The WINKsite Difference: Part 1

Wednesday, December 17th, 2003

The moblogging world is overflowing with ingenious ways to send information - text, photos, geographical data - from a mobile device to a conventional Web Site. But what is blatantly missing and quite critical is a product or service that provides a space where individuals can meet then share and interact with content from mobile device to mobile device - “closing the loop.”

WINKsite provides a tool for creating true moblogs: sites both publishable and accessible via phones and other mobile devices. Taking that much deeper, WINKsite integrates this content with mobile-to-mobile networking features, transforming your mobile device into a powerful publishing, collaboration and coordination tool, increasing its utilitarianism.
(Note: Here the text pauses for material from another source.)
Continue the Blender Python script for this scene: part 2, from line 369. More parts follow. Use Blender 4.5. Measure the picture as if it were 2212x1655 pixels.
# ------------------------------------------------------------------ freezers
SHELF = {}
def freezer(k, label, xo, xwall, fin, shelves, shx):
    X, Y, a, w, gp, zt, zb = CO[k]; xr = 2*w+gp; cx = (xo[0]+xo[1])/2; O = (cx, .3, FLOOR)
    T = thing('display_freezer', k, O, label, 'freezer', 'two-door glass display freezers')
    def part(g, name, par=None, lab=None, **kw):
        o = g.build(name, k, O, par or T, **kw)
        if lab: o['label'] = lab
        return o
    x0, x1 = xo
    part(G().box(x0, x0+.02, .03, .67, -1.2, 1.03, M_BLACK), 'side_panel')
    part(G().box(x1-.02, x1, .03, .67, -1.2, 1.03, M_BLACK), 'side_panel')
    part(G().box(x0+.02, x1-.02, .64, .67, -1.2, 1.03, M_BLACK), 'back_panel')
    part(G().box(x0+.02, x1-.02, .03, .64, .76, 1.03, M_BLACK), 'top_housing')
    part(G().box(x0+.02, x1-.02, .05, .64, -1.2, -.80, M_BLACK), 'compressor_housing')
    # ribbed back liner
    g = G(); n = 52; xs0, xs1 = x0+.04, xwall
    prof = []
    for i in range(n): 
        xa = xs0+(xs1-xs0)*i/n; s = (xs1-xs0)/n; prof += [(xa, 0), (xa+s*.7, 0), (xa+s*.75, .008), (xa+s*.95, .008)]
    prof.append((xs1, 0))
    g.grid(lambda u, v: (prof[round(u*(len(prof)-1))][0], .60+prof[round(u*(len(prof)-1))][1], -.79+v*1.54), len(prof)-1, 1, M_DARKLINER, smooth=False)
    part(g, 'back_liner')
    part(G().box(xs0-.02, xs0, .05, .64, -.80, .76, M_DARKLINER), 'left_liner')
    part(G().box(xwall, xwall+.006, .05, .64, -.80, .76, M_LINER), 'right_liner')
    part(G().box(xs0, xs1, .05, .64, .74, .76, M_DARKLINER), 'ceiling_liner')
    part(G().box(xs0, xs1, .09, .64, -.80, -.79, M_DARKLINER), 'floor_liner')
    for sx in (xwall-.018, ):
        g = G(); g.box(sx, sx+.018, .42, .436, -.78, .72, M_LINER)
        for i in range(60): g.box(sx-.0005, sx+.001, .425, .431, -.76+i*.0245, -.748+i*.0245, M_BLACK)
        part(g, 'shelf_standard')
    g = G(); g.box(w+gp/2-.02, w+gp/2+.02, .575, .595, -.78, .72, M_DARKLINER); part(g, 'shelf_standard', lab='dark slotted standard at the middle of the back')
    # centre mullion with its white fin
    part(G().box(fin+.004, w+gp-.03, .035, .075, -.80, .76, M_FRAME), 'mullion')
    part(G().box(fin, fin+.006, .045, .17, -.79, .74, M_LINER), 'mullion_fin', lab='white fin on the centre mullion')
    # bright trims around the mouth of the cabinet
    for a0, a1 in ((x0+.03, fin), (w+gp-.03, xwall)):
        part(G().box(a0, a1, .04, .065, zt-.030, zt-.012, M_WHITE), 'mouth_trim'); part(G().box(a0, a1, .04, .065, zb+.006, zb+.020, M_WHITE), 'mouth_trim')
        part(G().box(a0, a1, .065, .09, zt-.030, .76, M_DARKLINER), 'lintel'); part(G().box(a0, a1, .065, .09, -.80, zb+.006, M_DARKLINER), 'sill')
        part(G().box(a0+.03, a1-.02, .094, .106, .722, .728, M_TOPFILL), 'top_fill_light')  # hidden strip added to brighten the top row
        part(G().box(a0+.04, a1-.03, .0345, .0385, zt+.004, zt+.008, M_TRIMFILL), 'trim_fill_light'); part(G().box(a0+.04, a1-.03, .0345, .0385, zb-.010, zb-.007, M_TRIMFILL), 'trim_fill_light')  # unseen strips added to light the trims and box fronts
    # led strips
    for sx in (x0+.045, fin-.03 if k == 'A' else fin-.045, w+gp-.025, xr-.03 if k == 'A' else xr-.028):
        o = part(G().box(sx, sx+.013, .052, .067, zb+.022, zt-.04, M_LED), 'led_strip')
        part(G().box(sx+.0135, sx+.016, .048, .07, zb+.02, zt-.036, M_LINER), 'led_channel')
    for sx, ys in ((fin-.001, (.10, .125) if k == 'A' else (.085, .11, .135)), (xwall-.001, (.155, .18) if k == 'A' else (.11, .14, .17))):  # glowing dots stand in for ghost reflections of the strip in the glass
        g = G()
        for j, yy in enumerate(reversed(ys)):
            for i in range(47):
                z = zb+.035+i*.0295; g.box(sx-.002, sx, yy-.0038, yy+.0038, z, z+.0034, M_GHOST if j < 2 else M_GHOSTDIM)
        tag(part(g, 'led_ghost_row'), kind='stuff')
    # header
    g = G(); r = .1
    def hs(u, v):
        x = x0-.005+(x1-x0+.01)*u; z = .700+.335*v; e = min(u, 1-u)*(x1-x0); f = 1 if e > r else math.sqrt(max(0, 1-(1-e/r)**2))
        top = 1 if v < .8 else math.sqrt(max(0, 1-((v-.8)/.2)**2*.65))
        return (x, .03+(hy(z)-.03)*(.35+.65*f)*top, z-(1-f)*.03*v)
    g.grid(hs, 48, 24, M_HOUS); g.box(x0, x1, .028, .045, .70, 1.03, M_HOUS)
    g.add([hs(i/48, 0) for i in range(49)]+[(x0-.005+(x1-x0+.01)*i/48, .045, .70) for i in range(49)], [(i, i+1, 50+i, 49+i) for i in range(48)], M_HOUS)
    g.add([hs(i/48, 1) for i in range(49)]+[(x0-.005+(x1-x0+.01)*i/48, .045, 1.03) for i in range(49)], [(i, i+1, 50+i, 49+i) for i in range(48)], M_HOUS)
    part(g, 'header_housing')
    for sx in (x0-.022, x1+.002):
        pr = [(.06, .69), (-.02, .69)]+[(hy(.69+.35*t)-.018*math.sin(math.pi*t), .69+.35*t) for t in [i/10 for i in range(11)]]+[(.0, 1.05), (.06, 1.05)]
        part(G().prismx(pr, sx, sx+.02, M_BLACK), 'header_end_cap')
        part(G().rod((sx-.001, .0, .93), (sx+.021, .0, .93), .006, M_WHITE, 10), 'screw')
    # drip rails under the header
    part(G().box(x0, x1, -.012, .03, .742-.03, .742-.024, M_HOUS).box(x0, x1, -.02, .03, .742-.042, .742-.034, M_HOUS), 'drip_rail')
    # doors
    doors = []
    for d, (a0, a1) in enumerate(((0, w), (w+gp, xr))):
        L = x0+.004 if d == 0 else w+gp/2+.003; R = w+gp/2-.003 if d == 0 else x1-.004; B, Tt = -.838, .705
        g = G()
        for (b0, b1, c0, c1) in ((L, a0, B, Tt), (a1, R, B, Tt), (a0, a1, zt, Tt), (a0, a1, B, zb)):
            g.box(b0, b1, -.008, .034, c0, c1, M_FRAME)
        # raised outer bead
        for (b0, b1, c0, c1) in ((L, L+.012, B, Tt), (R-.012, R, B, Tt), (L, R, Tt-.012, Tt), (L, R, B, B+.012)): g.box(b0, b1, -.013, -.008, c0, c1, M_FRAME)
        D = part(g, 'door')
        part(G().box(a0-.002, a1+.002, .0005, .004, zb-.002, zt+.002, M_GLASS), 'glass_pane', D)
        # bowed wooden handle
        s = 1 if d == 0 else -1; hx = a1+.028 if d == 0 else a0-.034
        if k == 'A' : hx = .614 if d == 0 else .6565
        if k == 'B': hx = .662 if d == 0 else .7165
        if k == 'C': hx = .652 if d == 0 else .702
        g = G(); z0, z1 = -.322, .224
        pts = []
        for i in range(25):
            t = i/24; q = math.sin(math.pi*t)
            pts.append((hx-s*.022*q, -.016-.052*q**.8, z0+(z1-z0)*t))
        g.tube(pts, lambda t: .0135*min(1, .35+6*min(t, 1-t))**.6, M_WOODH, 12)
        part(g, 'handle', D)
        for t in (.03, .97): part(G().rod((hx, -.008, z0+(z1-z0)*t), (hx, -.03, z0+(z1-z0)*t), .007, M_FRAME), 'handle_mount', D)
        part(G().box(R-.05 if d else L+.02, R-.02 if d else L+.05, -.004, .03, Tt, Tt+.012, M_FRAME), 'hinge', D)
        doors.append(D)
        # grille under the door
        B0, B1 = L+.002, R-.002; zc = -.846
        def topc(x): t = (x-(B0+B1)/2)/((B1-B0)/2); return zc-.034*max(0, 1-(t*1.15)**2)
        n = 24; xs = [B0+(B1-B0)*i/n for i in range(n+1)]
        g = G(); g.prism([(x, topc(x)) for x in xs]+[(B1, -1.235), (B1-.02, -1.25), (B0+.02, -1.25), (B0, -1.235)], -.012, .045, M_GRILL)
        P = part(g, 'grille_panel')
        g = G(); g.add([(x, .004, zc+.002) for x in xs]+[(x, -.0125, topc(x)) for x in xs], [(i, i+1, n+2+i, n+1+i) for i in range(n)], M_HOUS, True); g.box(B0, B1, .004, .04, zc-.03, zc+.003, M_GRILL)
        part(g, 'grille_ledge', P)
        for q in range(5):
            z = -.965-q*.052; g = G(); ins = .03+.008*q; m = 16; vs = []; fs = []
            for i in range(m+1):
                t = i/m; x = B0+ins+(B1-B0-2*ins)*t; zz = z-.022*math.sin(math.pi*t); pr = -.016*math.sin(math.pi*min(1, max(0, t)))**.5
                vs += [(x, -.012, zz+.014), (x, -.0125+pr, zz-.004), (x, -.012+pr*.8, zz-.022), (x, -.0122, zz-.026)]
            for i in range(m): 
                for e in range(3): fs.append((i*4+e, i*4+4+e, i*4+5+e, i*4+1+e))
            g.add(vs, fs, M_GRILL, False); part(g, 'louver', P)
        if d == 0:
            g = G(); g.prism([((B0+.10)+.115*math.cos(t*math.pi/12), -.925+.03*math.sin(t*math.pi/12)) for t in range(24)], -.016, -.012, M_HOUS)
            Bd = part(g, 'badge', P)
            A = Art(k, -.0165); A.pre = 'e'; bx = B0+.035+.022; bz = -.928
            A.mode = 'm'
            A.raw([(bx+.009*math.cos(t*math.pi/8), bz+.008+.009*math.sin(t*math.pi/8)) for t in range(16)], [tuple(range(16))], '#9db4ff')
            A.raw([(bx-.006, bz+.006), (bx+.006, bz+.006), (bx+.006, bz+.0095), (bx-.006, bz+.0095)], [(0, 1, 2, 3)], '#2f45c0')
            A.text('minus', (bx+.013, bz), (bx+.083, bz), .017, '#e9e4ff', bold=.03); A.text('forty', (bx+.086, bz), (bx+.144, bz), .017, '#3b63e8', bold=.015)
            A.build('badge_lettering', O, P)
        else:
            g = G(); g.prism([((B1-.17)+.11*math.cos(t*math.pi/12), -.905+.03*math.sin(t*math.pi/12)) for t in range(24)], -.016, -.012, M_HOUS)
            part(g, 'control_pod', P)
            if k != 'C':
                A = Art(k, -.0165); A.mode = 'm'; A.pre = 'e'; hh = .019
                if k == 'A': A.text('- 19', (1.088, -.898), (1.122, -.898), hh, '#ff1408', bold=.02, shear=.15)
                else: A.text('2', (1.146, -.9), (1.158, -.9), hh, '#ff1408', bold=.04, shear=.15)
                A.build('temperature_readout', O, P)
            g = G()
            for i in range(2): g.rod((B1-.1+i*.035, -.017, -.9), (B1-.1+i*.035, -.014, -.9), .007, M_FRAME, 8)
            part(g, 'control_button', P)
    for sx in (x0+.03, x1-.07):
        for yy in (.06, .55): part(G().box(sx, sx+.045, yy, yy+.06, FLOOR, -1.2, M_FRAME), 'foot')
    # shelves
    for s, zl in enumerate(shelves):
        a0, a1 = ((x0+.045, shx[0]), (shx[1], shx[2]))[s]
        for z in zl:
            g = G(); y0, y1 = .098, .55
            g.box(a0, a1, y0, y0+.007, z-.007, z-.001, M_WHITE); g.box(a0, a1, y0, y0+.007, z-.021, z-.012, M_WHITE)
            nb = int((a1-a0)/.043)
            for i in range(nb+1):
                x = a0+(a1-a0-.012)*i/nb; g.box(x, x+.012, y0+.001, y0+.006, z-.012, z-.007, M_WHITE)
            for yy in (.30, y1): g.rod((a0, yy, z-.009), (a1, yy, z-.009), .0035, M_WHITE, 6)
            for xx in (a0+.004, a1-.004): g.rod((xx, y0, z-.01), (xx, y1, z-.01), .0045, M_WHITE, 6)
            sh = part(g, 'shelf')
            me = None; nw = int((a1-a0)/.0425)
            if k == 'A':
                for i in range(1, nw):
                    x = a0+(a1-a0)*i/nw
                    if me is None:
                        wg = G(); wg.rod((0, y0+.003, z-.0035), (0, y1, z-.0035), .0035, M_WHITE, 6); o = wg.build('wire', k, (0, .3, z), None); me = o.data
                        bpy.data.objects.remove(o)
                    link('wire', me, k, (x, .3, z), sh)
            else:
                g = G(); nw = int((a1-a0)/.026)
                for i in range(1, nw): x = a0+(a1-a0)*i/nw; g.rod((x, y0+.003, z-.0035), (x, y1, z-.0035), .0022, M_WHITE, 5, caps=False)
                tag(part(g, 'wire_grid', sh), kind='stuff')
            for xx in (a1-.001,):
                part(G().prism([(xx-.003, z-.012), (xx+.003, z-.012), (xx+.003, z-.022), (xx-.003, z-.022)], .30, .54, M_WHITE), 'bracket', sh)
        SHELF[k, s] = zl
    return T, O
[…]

WINKsite offers a feature-set unusual in the mobile space: user-configurable chatrooms, standard-issue blogs, RSS-to-Mobile aggregation, form wizards for audience surveys, and more. Navigating a WINKsite will be familiar to anyone who's ever used menu-driven iMode sites - or voicemail, for that matter: it's a simple matter of paging down through screens of options. Simplicity is key to its appeal. No programming knowledge or software skills are necessary.

What Makes A Moblog Useful?
The concepts of networking analysis and socially translucent systems are critical to the creation of truly useful mobile communities. After all, it's really all about providing features that support the needs of various networks (as described in Ross Mayfield's “Ecosystem of Networks”): (1) the “Me” network, consisting of one person who needs personal productivity tools, (2) the “Creative” network, in which a dozen or more people collaborate on a project, (3) the “Social” network, in which hundreds of people share a common interest need to communicate, and (4) the “Political” network, in which thousands of people need to access breaking news and calls to action.